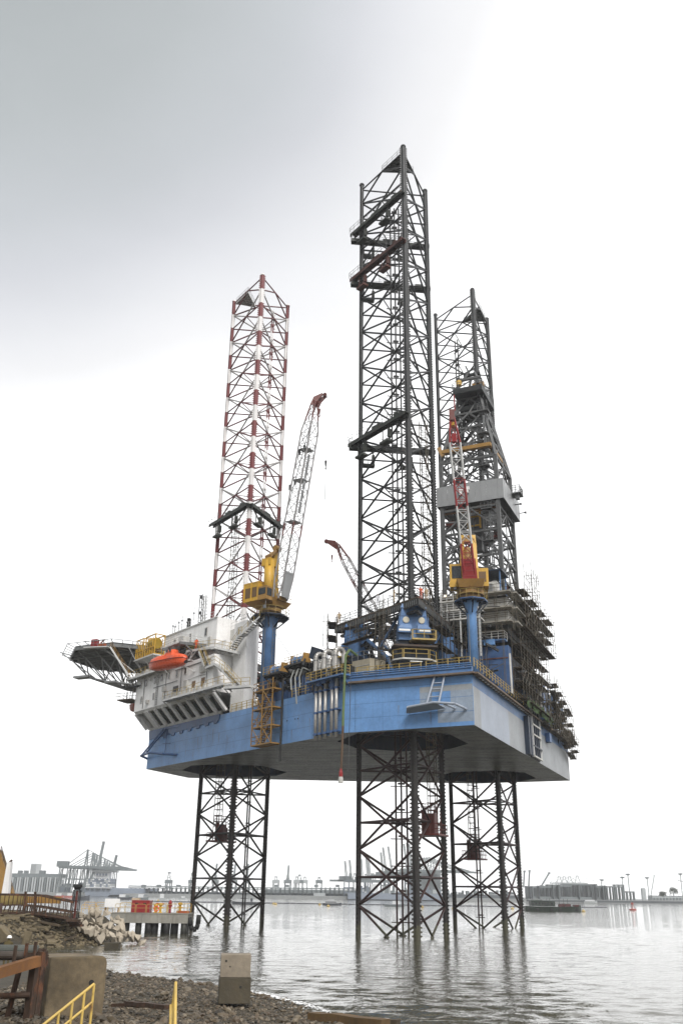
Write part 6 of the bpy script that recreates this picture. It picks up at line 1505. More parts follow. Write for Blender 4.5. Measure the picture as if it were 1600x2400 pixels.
# wet timber and rusty bars
def log(label, p, q, w, h, m, name='timber', cat='timber'):
    b = MB(); n = 7; pr = None; p, q = Vector(p), Vector(q); d = (q - p).normalized(); s_ = Vector((-d.y, d.x, 0)).normalized()
    for k in range(n):
        c = p.lerp(q, k / (n - 1)) + up * rnd(-.02, .02); ww, hh = w * rnd(.9, 1.05), h * rnd(.85, 1.08); o = len(b.v)
        b.v += [c - s_ * ww / 2 - up * hh / 2, c + s_ * ww / 2 - up * hh / 2, c + s_ * ww * .45 + up * hh / 2, c - s_ * ww * .45 + up * hh / 2]
        if pr is not None: b.f += [(pr + i, pr + (i + 1) % 4, o + (i + 1) % 4, o + i) for i in range(4)]
        pr = o
    b.f += [(3, 2, 1, 0), (pr, pr + 1, pr + 2, pr + 3)]
    return tag(b.build(name, m, at=(p + q) / 2), label, cat)
log('orange-brown squared timber lying at the water line at the bottom of the picture', F(-.95, 43.3, .18), F(2.0, 40.6, .26), .62, .42, M_woodwet)
log('darker timber lying behind the orange-brown one at the water line', F(-.2, 43.9, .08), F(2.6, 42.2, .10), .4, .3, M_wood)
log('long thin rusty bar lying on the pebbles right of the big block', F(-8.9, 41.3, .74), F(-6.6, 40.4, .82), .16, .12, M_rust, 'steel_bar', 'steel bar')
log('thick rusty channel lying on the pebbles across the thin bar', F(-8.3, 41.2, .84), F(-6.25, 38.6, .95), .30, .16, M_rust, 'steel_channel', 'steel channel')
log('short rusty bar on the pebbles left of the big block', F(-13.2, 43.3, .95), F(-12.0, 43.0, .95), .12, .1, M_rust, 'steel_bar', 'steel bar')
# pipe rack at the left edge
pr = thing('pipe_rack', 'rusty pipe rack with an orange beam at the left edge, holding big dark pipes', 'rack', F(-11.4, 36, .7))
piece('beam', F(-11.65, 34.2, 2.28), F(-10.62, 36.3, 2.62), .30, M_rustor, pr, 'box', .34)
piece('beam', F(-12.6, 36.6, 2.72), F(-10.75, 36.8, 2.74), .22, M_rust, pr, 'box', .25)
for x, y, z in ((-10.72, 36.35, 2.55), (-11.75, 34.1, 2.45), (-10.62, 36.7, 2.9)): piece('post', F(x + (0 if x > -11 else -.1), y, .6), F(x, y, z), .26, M_rust, pr, 'box')
piece('post', F(-11.5, 36.4, .6), F(-11.25, 36.3, 2.3), .14, M_rust, pr, 'box')
piece('cross_tube', F(-12.0, 35.9, 1.52), F(-10.72, 36.2, 1.54), .2, M_rust, pr)
for x, y, h in ((-11.26, 35.6, 3.15), (-11.0, 36.0, 3.2), (-10.78, 36.3, 3.24), (-10.55, 36.7, 3.0), (-11.63, 34.1, 2.75)): piece('stake', F(x, y, 2.5), F(x, y, h), .09, M_rust, pr, 'box')
for k, (x0, x1, y, z, r, lab) in enumerate(((-14, -10.85, 36.9, 2.93, .17, 'upper grey-green pipe lying on the rack at the left edge'), (-14, -11.1, 36.2, 2.78, .15, 'lower dark pipe lying on the rack at the left edge'))):
    b = MB(); b.tube(F(x0, y, z), F(x1, y, z), r, 14); b.lathe(F(x1, y, z), [(r * .8, -.01), (r * .8, .015)], 12, RGT2); tag(b.build('steel_pipe', mat('dark_pipe_%d' % k, (.075, .08, .07) if k == 0 else (.05, .038, .03), .45, .3, .3, .2), at=F((x0 + x1) / 2, y, z)), lab, 'pipe')
tag(MB().tube(F(-11.95, 33.2, 2.25), F(-12.3, 36.4, 2.35), .24, 14).build('steel_pipe', M_rust, at=F(-11.9, 34, 2.2)), 'rusty pipe end at the very left edge, in front of the orange beam', 'pipe')
b = MB(); b.path([F(-10.9, 36.95, 2.9), F(-10.6, 36.95, 2.88), F(-10.52, 36.95, 2.7), F(-10.52, 36.9, 2.4)], .10, 8); tag(b.build('pipe_bend', M_rust, at=F(-10.6, 36.9, 2.6)), 'small rusty pipe bend at the right end of the rack', 'pipe')
b = MB(); 
for k in range(50): pebble(b, rnd(-12.3, -10.9), rnd(36.8, 38.2), rnd(.06, .2), rnd(.75, 1.05))
tag(b.build('rubble', pebble_mat()), kind='stuff')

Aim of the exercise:
Pictures in the data above should not be copied; transcribe everything else exactly.

Response for this exercise:
Write part 6 of the bpy script that recreates this picture. It picks up at line 1505. More parts follow. Write for Blender 4.5. Measure the picture as if it were 1600x2400 pixels.
# wet timber and rusty bars
def log(label, p, q, w, h, m, name='timber', cat='timber'):
    b = MB(); n = 7; pr = None; p, q = Vector(p), Vector(q); d = (q - p).normalized(); s_ = Vector((-d.y, d.x, 0)).normalized()
    for k in range(n):
        c = p.lerp(q, k / (n - 1)) + up * rnd(-.02, .02); ww, hh = w * rnd(.9, 1.05), h * rnd(.85, 1.08); o = len(b.v)
        b.v += [c - s_ * ww / 2 - up * hh / 2, c + s_ * ww / 2 - up * hh / 2, c + s_ * ww * .45 + up * hh / 2, c - s_ * ww * .45 + up * hh / 2]
        if pr is not None: b.f += [(pr + i, pr + (i + 1) % 4, o + (i + 1) % 4, o + i) for i in range(4)]
        pr = o
    b.f += [(3, 2, 1, 0), (pr, pr + 1, pr + 2, pr + 3)]
    return tag(b.build(name, m, at=(p + q) / 2), label, cat)
log('orange-brown squared timber lying at the water line at the bottom of the picture', F(-.95, 43.3, .18), F(2.0, 40.6, .26), .62, .42, M_woodwet)
log('darker timber lying behind the orange-brown one at the water line', F(-.2, 43.9, .08), F(2.6, 42.2, .10), .4, .3, M_wood)
log('long thin rusty bar lying on the pebbles right of the big block', F(-8.9, 41.3, .74), F(-6.6, 40.4, .82), .16, .12, M_rust, 'steel_bar', 'steel bar')
log('thick rusty channel lying on the pebbles across the thin bar', F(-8.3, 41.2, .84), F(-6.25, 38.6, .95), .30, .16, M_rust, 'steel_channel', 'steel channel')
log('short rusty bar on the pebbles left of the big block', F(-13.2, 43.3, .95), F(-12.0, 43.0, .95), .12, .1, M_rust, 'steel_bar', 'steel bar')
# pipe rack at the left edge
pr = thing('pipe_rack', 'rusty pipe rack with an orange beam at the left edge, holding big dark pipes', 'rack', F(-11.4, 36, .7))
piece('beam', F(-11.65, 34.2, 2.28), F(-10.62, 36.3, 2.62), .30, M_rustor, pr, 'box', .34)
piece('beam', F(-12.6, 36.6, 2.72), F(-10.75, 36.8, 2.74), .22, M_rust, pr, 'box', .25)
for x, y, z in ((-10.72, 36.35, 2.55), (-11.75, 34.1, 2.45), (-10.62, 36.7, 2.9)): piece('post', F(x + (0 if x > -11 else -.1), y, .6), F(x, y, z), .26, M_rust, pr, 'box')
piece('post', F(-11.5, 36.4, .6), F(-11.25, 36.3, 2.3), .14, M_rust, pr, 'box')
piece('cross_tube', F(-12.0, 35.9, 1.52), F(-10.72, 36.2, 1.54), .2, M_rust, pr)
for x, y, h in ((-11.26, 35.6, 3.15), (-11.0, 36.0, 3.2), (-10.78, 36.3, 3.24), (-10.55, 36.7, 3.0), (-11.63, 34.1, 2.75)): piece('stake', F(x, y, 2.5), F(x, y, h), .09, M_rust, pr, 'box')
for k, (x0, x1, y, z, r, lab) in enumerate(((-14, -10.85, 36.9, 2.93, .17, 'upper grey-green pipe lying on the rack at the left edge'), (-14, -11.1, 36.2, 2.78, .15, 'lower dark pipe lying on the rack at the left edge'))):
    b = MB(); b.tube(F(x0, y, z), F(x1, y, z), r, 14); b.lathe(F(x1, y, z), [(r * .8, -.01), (r * .8, .015)], 12, RGT2); tag(b.build('steel_pipe', mat('dark_pipe_%d' % k, (.075, .08, .07) if k == 0 else (.05, .038, .03), .45, .3, .3, .2), at=F((x0 + x1) / 2, y, z)), lab, 'pipe')
tag(MB().tube(F(-11.95, 33.2, 2.25), F(-12.3, 36.4, 2.35), .24, 14).build('steel_pipe', M_rust, at=F(-11.9, 34, 2.2)), 'rusty pipe end at the very left edge, in front of the orange beam', 'pipe')
b = MB(); b.path([F(-10.9, 36.95, 2.9), F(-10.6, 36.95, 2.88), F(-10.52, 36.95, 2.7), F(-10.52, 36.9, 2.4)], .10, 8); tag(b.build('pipe_bend', M_rust, at=F(-10.6, 36.9, 2.6)), 'small rusty pipe bend at the right end of the rack', 'pipe')
b = MB(); 
for k in range(50): pebble(b, rnd(-12.3, -10.9), rnd(36.8, 38.2), rnd(.06, .2), rnd(.75, 1.05))
tag(b.build('rubble', pebble_mat()), kind='stuff')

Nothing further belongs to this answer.